Masa Hidup Abu Hanifah

Abu Hanifah hidup di zaman pamerintahan kerajaan Umawiyah dan pemerintahan Abbasiyah. Ia lahir di sebuah desa di wilayah pemerintahan Abdullah bin Marwan dan beliau meninggal dunia pada masa khalifah Abu Ja’far Al-Mansur.

Ketika hidupnya ia dapat mengikuti bermacam-macam pertumbuhan dan perkembangan ilmu pengetahuan baik di bidang ilmu politik maupun timbulnya agama. Zaman ini memang terkenal sebagai zaman politik, agama dan ideologi-ideologi atau isme-isme.

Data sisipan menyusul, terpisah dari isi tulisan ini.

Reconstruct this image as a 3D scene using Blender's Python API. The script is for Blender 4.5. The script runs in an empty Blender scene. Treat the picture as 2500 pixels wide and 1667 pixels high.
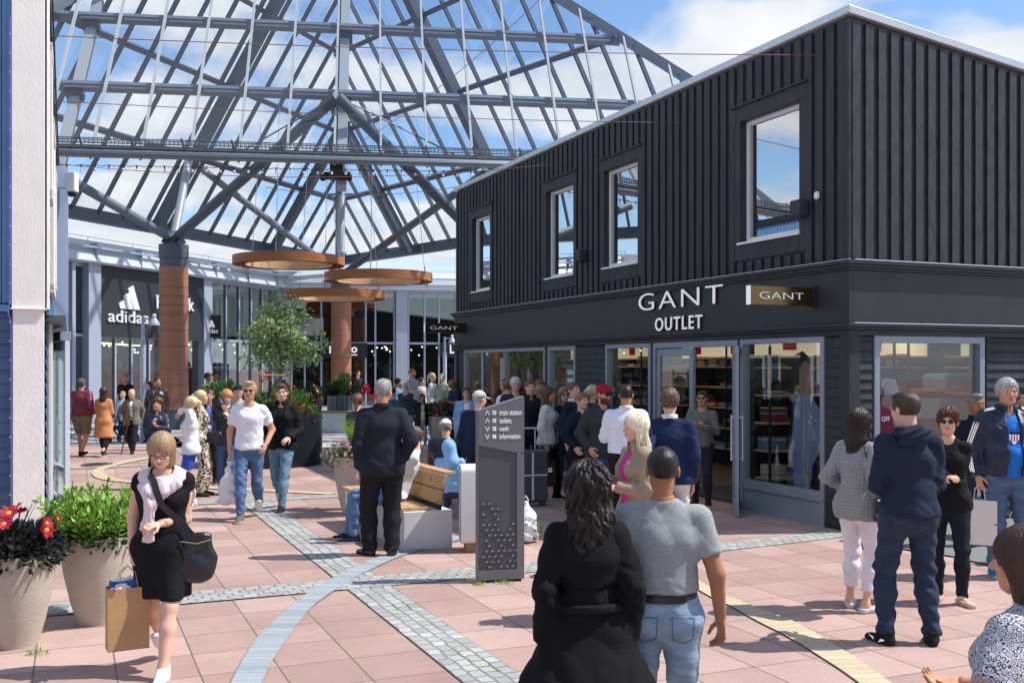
import bpy, math, random
import numpy as np
from math import radians as R, sin, cos, pi
from mathutils import Vector, Matrix
rng = random.Random(7)
S = bpy.context.scene
COL = S.collection
# ---------------------------------------------------------------- camera
HC, F, HY, CX = 2.0, 2500.0, 892.0, 1250.0      # eye height, focal length / horizon / centre of the 2500 px photograph
K = 2500.0/2352.0
cd = bpy.data.cameras.new('camera'); cam = bpy.data.objects.new('camera', cd); COL.objects.link(cam)
cd.sensor_width = 36; cd.lens = 36; cd.shift_y = 0.0234; cd.clip_start = .05; cd.clip_end = 2000
cam.location = (0, 0, HC); cam.rotation_euler = (R(90), 0, 0)
S.camera = cam
# ---------------------------------------------------------------- sky, sun, exposure
SUN_AZ = R(4)      # direction towards the sun, from +X towards +Y
SUN_EL = R(54)
sd = Vector((cos(SUN_EL)*cos(SUN_AZ), cos(SUN_EL)*sin(SUN_AZ), sin(SUN_EL)))
w = bpy.data.worlds.new('World'); S.world = w; w.use_nodes = True
nt = w.node_tree; nt.nodes.clear()
def N(nt, t, **kw):
    n = nt.nodes.new(t)
    for k, v in kw.items():
        if k.startswith('_'): setattr(n, k[1:], v)
        else: n.inputs[k.replace('__', ' ')].default_value = v
    return n
sky = N(nt, 'ShaderNodeTexSky', _sky_type='NISHITA', _sun_disc=False, _sun_elevation=SUN_EL, _sun_rotation=pi/2-SUN_AZ, _air_density=1.0, _dust_density=.1, _ozone_density=1.6)
tc = N(nt, 'ShaderNodeTexCoord'); sep = N(nt, 'ShaderNodeSeparateXYZ'); nt.links.new(tc.outputs['Generated'], sep.inputs[0])
zz = N(nt, 'ShaderNodeMath', _operation='MAXIMUM'); nt.links.new(sep.outputs[2], zz.inputs[0]); zz.inputs[1].default_value = 0
za = N(nt, 'ShaderNodeMath', _operation='ADD'); nt.links.new(zz.outputs[0], za.inputs[0]); za.inputs[1].default_value = .16
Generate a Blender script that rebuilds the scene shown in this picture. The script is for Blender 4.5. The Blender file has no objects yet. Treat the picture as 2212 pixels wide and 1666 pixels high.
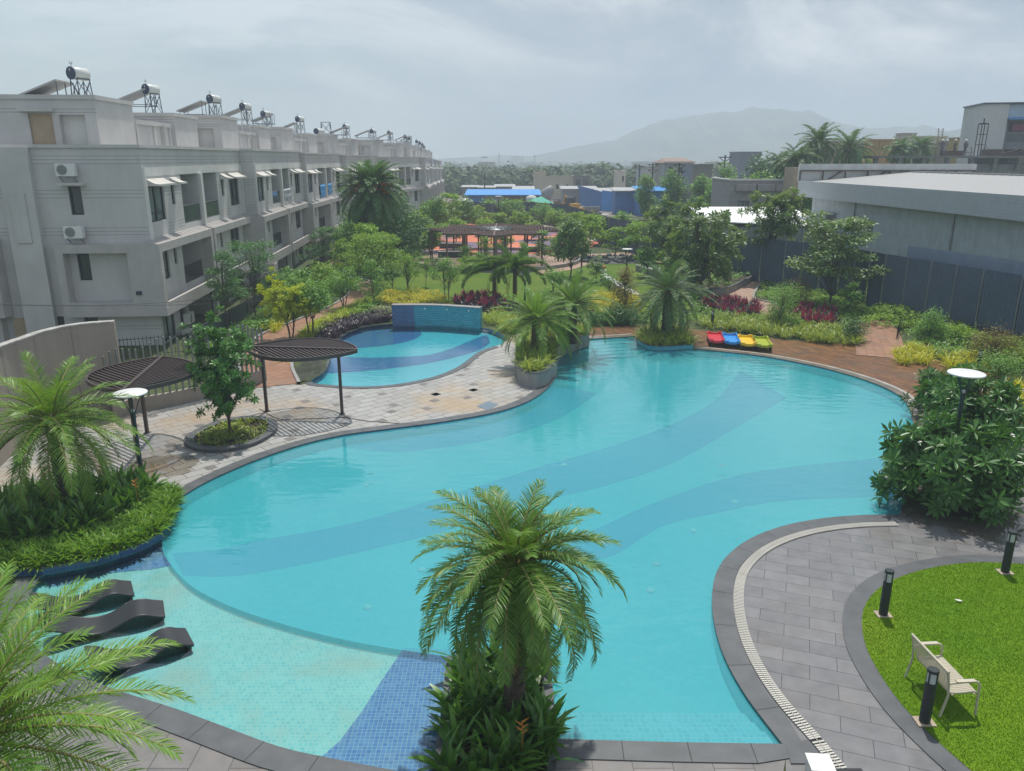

Waktu terjadi penggantian pemerintahan Umawiyyah pada raja ‘Adhudh, timbullah fitnah dan kekacauan di dalam negeri. Seruan kaum (Nationalist) Arab kelihatan dengan nyata dan begitu juga unsur-unsur yang anti pada bangsa asing.

Tekanan-tekanan yang kuat terhadap pemerintah terjadi, sehingga bermacam-macam hal telah timbul. Sering kedengaran isu-isu begitu juga siksaan terhadap keluarga Rasulullah telah terjadi.

Ketika pemerintahan Abbasiyyah ia dapat mengikuti perselisihan hebat antara mereka yang pro-Abbasiyyah dan yang pro-Umawiyyah.

Bermacam-macam agama dan ideologi telah timbul. Penerjemah buku-buku menyebabkan pertalian Islam dengan falsafah Yunani (Greek Tua) lebih luas dan begitu juga dengan ideologi Persi dan Hindu.

Ia hidup dalam satu masyarakat yang kacau balau disebabkan penduduk waktu itu terdiri dari berbagai suku bangsa seperti Arab, Asing (bukan Arab) Persi dan Romawi.

Kehidupan yang rukun dan damai jauh sekali, pihak yang kaya bertindak sesukanya dan penindasan dan perbudakan menjadi kebiasaan.

Setelah kekayaan meliputi hampir seluruh negeri Arab, pengaruh kebendaan (material) mulai nampak dan merasuk di segenap kehidupan. Percobaan hendak menyatukan antara nas-nas agama dengan kehidupan sekular mulai timbul sebab itu timbul dua cara dalam memahami ayat-ayat Quran dan hadits-hadits Rasulullah.

Pertama : Berpegang kepada ayat atau hadits yang ada tanpa penambahan apapun.

Kedua : menggunakan akal sebagai tambahan dalam menafsirkan ayat-ayat Quran atau hadits yang ada kekeliruan (mutasyabihat).

Abu Hanifah hidup di kala Baghdad (ibu kota negara Irak) di mana perkembangan ilmu pengetahuan sangat pesat. Keadaan tersebut menyebabkan Irak terkenal sebagai pusat suku-suku ahli pikir dan dari situasi itu beliau juga banyak terpengaruh kepada paham-paham ahli pikir tersebut.